Indeed, this is precisely why I cannot join the majority’s decision. The majority, concluding that the word "periodical” should be read more narrowly than the dictionary definition, creates an amorphous definition that provides little guidance beyond the conclusion that Mailbox Values is not a periodical. The majority, with no citation of authority, concludes that the commonly understood meaning of "periodical” is something "similar to a magazine.” Ante at 425. In so doing, the majority adopts a "we know it when we see it” standard to read into the statute a content requirement which the Legislature specifically chose not to include. While the majority advances some strong policy reasons why petitioner’s publication should not enjoy tax-exempt status, reasons with which I do not necessarily disagree, these considerations should be left to the Legislature, which can amend the statute if it sees the need to do so. I would, therefore, affirm.3_
It should also be noted that, strictly speaking, petitioner’s publication is not an advertising supplement. While it is advertising, it cannot be deemed a supplement since it is not included with any other newspaper or periodical. Since it supplements nothing, it cannot be an advertising supplement. Thus, the subject of the 1986 amendment, advertising supplements, does not directly bear on the issue before us.

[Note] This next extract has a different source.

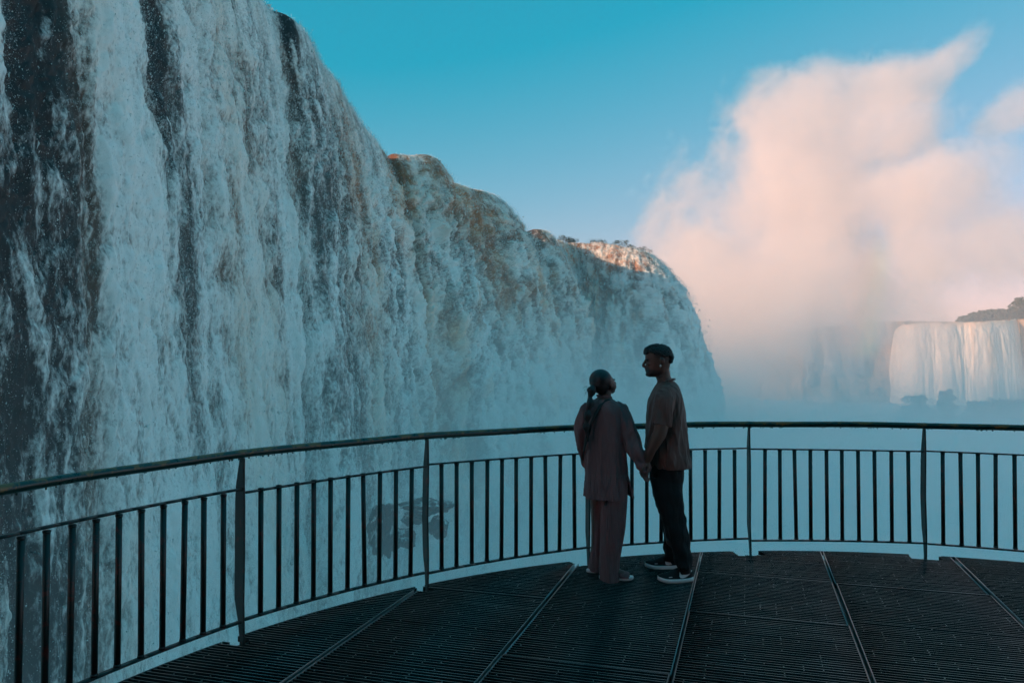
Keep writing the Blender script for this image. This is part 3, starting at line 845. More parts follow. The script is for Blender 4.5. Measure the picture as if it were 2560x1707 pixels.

See Jacobellis v Ohio, 378 US 184, 197; 84 S Ct 1676; 12 L Ed 2d 793 (1964) (Stewart, J., concurring).
The tribunal also concluded that petitioner’s publication was not entitled to tax-exempt status since it was not "of general circulation.” Since the majority does not reach this issue, I do not analyze it at length. I would, however, conclude that, in light of the large number of households which receive Mailbox Values, it enjoys "general circulation.”